En Occident, en Europe, le prix des siècles de souffrance atteint la liberté dont il jouit aujourd’hui. Pouvoir être adultère sans qu’ils te lapident, ou blasphémer sans qu’ils te brûlent ou t’accrochent à une grue. Porter des jupes courtes sans qu’ils te traitent de pute. Nous jouissons des avantages de cette lutte, gagnée après de nombreux combats contre notre propre fanatisme,  au cours desquels trop de bonnes personnes ont perdu leur vie : Combats que l’Occident livra quand il était jeune  et avait encore la foi.
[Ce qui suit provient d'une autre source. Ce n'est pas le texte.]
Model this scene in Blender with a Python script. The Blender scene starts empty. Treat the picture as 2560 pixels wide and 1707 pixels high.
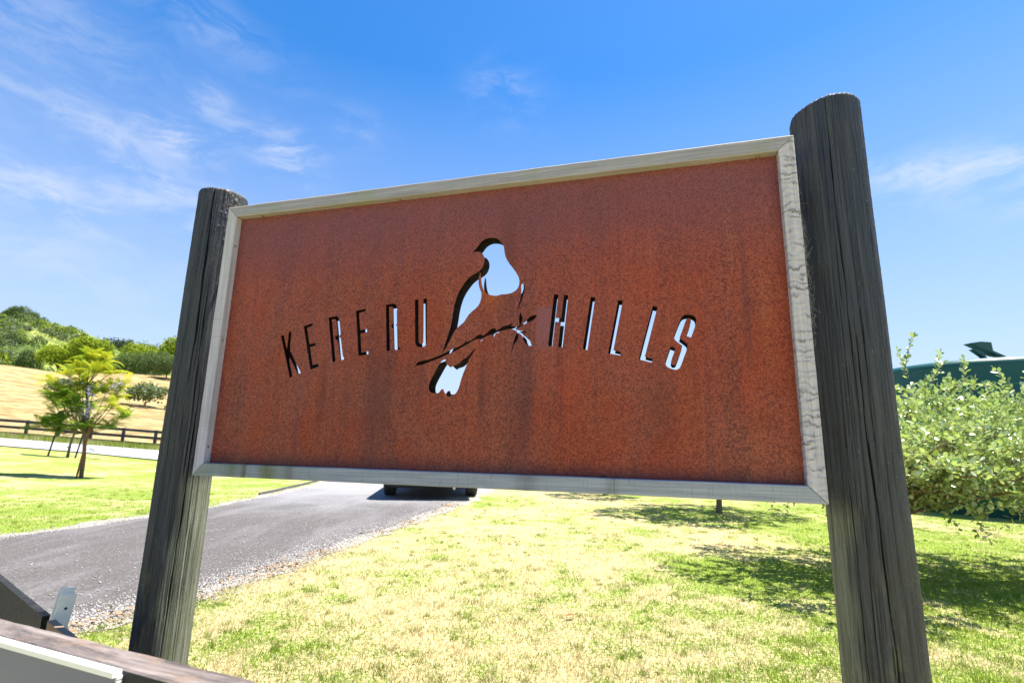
import bpy, math, random
import numpy as np
from mathutils import Matrix, Vector, noise

sc = bpy.context.scene
R_ = math.radians
# ---------------------------------------------------------------- camera
CH = 1.05
cam_data = bpy.data.cameras.new('camera')
cam = bpy.data.objects.new('camera', cam_data)
sc.collection.objects.link(cam)
CR = ((0.9997724, -0.0213324, 0.0), (-0.0041976, -0.1967280, -0.9804491), (0.0209153, 0.9802260, -0.1967728))
m3 = Matrix(((CR[0][0], CR[0][1], 0.0), (CR[1][0], CR[1][1], 0.0), (CR[2][0], CR[2][1], 0.0)))
cx_ = Vector((CR[0][0], CR[1][0], CR[2][0])).normalized()
cy_ = Vector((CR[0][1], CR[1][1], CR[2][1]))
cy_ = (cy_ - cx_ * cy_.dot(cx_)).normalized()
cz_ = cx_.cross(cy_)
cam.matrix_world = Matrix(((cx_.x, cy_.x, cz_.x, 0), (cx_.y, cy_.y, cz_.y, 0), (cx_.z, cy_.z, cz_.z, CH), (0, 0, 0, 1)))
cam_data.sensor_width = 36.0
cam_data.lens = 18.0846
cam_data.clip_start = 0.02
cam_data.clip_end = 5000
cam_data.dof.use_dof = True
cam_data.dof.focus_distance = 1.75
cam_data.dof.aperture_fstop = 5.0
sc.camera = cam

# ---------------------------------------------------------------- light
SUN_AZ = 70.0      # degrees clockwise from +Y
SUN_EL = 72.0
sun_d = bpy.data.lights.new('sun', 'SUN')
sun_d.energy = 4.6
sun_d.angle = R_(0.53)
sun_d.color = (1.0, 0.95, 0.87)
sun = bpy.data.objects.new('sun', sun_d)
sc.collection.objects.link(sun)
sd = Vector((math.sin(R_(SUN_AZ)) * math.cos(R_(SUN_EL)), math.cos(R_(SUN_AZ)) * math.cos(R_(SUN_EL)), math.sin(R_(SUN_EL))))
sun.rotation_euler = (-sd).to_track_quat('-Z', 'Y').to_euler()

sc.view_settings.view_transform = 'Standard'
sc.view_settings.look = 'None'
sc.view_settings.exposure = 1.60
sc.view_settings.gamma = 1.0
sc.view_settings.use_curve_mapping = False
try:
    sc.cycles.max_bounces = 8
    sc.cycles.diffuse_bounces = 4
    sc.cycles.transparent_max_bounces = 8
except Exception:
    pass


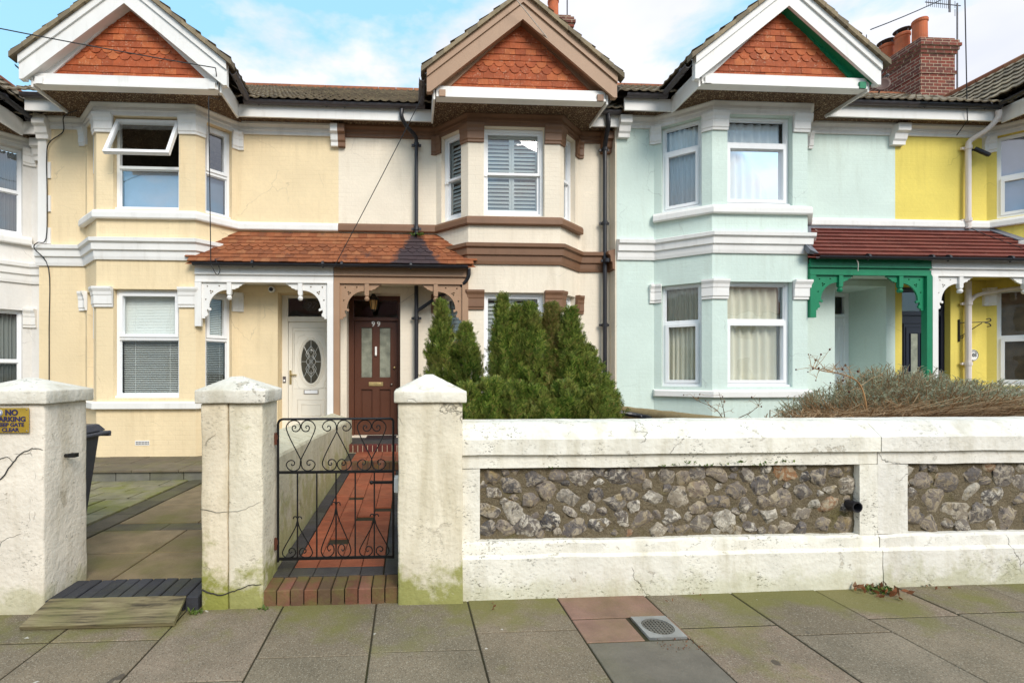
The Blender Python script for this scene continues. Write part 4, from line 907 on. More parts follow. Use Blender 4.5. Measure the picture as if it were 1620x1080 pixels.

Mais maintenant, les jeunes sont autres : le petit garçon de la pancarte, le coupeur de tête, le fanatique prêt à emporter par-devant lui trente infidèles et aller au Paradis. En termes historiques, ils sont les nouveaux barbares. L’Europe, où est née la liberté, est vieille, démagogue et lâche ; pendant que l’islam radical est jeune, courageux, il a faim, il est au désespoir, et a les couilles, eux et elles, bien placées. Donner une mauvaise image sur Youtube, ils s’en foutent : Au contraire, c’est une autre arme dans leur guerre. Ils travaillent avec leur dieu dans une main et la terreur dans l’autre, pour leur propre clientèle. Pour un Islam qui pourrait être pacifique et libéral qui souvent le désire mais qui ne peut jamais l’obtenir tout à fait, pris dans ses propres contradictions socio théologiques. Croire que cela se résout en négociant ou en regardant ailleurs, c’est beaucoup plus qu’une immense connerie. C’est un suicide.
Regardez internet et dites-moi avec quels diables nous allons négocier. Et avec qui. C’est une guerre, et il n’y a pas d’autre choix que l’affronter. L’assumer sans complexes. Parce que le front du combat n’est pas seulement là-bas, de l’autre côté du téléviseur, mais aussi ici. Au cœur même de Rome. Parce que – je crois que je l’ai écrit il y a longtemps, bien que de manière différente, il est contradictoire, dangereux, voire impossible de profiter des avantages d’être romain et en même temps féliciter les barbares.

Arturo Perez-Reverte

1 commentaire:

elza jazz a dit…


Cher Toti, je ne sais pas si tu
liras ce commentaire. Je veux te
remercier d'avoir mis l'hommage
pour la mort de CHARB . Je ne l'avais pas entendu. Formidable. Oui,merci encore . Amitiés à toi.